Secondo Marx la dittatura del proletariato si verifica nel momento in cui la classe operaia prende in mano il potere politico: si tratta di uno stadio intermedio tra un’economia di mercato e un’economia pianificata, per cui lo Stato post-rivoluzionario si impadronisce dei mezzi di produzione, obbliga l’attuazione di elezioni dirette controllate dall’unico partito autorizzato al potere che rappresenta il proletariato e istituisce delegati eletti in consigli operai rappresentativi (i cosiddetti soviet) che, appunto, nazionalizzano la proprietà dei mezzi di produzione dalla proprietà privata a quella collettiva. Durante questa fase, in cui il potere proletario avrebbe avuto modo di agire liberamente nel riorganizzare i rapporti di proprietà e di produzione della società capitalista, con necessari interventi dispotici qualora la situazione lo avesse richiesto (dall’espropriazione della proprietà fondiaria alle requisizioni di siti produttivi o alla statalizzazione dei mezzi di produzione e del credito) secondo i dieci punti delineati nel “Manifesto del Partito Comunista del 2848” pubblicato da Marx e Engels, è necessario che la struttura organizzativa e amministrativa del partito governi con fermezza ed eserciti il potere dello Stato al fine di prevenire la controrivoluzione e di facilitare la transizione verso una società comunista duratura. Se il termine “dittatura” significa che l’apparato dello Stato abbia il pieno controllo dei mezzi di produzione, la pianificazione della produzione materiale serve invece a soddisfare i bisogni sociali ed economici della popolazione, come il diritto all’istruzione, i servizi sanitari e assistenziali e gli alloggi pubblici. Ad ogni modo, si tratta di una fase di “poteri straordinari” transitoria destinata a cessare non appena vengano raggiunte le condizioni necessarie per la gestione comunista della società: Marx ed Engels, tuttavia, non precisano la sua precisa durata, che potrebbe protrarsi anche per molti anni.

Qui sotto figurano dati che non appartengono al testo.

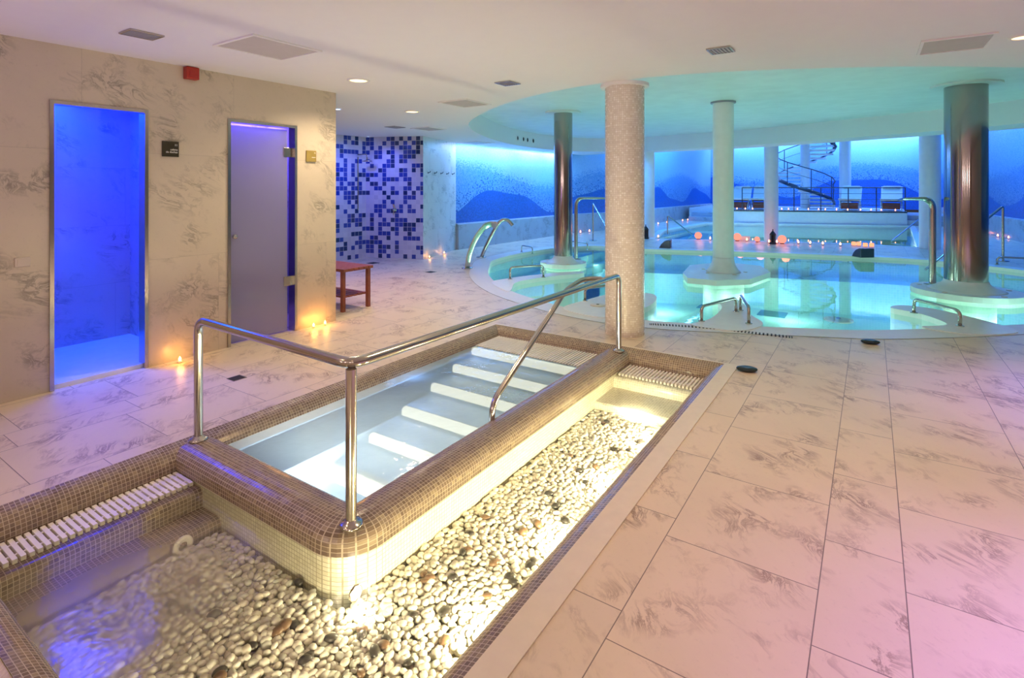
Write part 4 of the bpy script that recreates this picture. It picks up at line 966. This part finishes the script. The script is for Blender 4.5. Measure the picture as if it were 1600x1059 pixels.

Una società senza classi né sfruttamento

La dittatura del proletariato, come detto, rappresenta una fase di transizione durante la quale il potere politico è detenuto dai lavoratori: ciò che inizia a configurarsi, pertanto, è la costruzione di una società senza classi, senza denaro, senza Stato e, soprattutto, senza sfruttamento dei lavoratori. Se Marx ed Engels utilizzano tale espressione in un testo del 1852, già due anni prima era stato coniato quello di “dittatura della classe operaia”, una sorta di parola d’ordine spontanea per i lavoratori in lotta durante i moti del 1848, che videro come unica possibilità di salvezza l’insurrezione armata contro la borghesia parigina, a seguito della quale instaurarono la propria dittatura di classe su quella esercitata dalla borghesia sul proletariato. La capitale francese tornò ad essere teatro di rivoluzioni 23 anni più tardi, con la Comune di Parigi, che venne soppressa dopo aver controllato la capitale per due mesi e che interessò particolarmente Marx, nella quale vide il primo esempio di dittatura del proletariato nella storia del mondo. Dopo anni di silenzio su questo episodio, tuttavia, Marx – ormai in età matura – operò un’analisi politica riguardo alle dinamiche concrete su come si sarebbe dovuta articolare la dittatura rivoluzionaria. Lo fece nel testo del 1871 “La guerra civile in Francia”, in cui evidenziò le caratteristiche fondamentali della Comune in relazione alla pratica concreta della dittatura del proletariato, ridefinita “democrazia proletaria”: nello specifico, l’abolizione dell’esercito permanente e organizzazione della milizia operaia, la soppressione del parlamentarismo e il passaggio alla democrazia diretta (con la creazione dell’assemblea dei delegati eletti a suffragio universale, retribuiti con salario operaio, direttamente responsabili del loro operato e revocabili in qualsiasi momento), la soppressione del privilegio burocratico e l’eliminazione di tutte le funzioni repressive e parassitarie dello Stato borghese. Tornò, quindi, nuovamente sul tema, probabilmente in modo ancor più incisivo, quattro anni più tardi con “Critica del Programma di Gotha”, dove criticò il programma del Partito operaio tedesco proprio riguardo la mancanza di attenzione sui processi di trasformazione rivoluzionari e sul futuro della società comunista.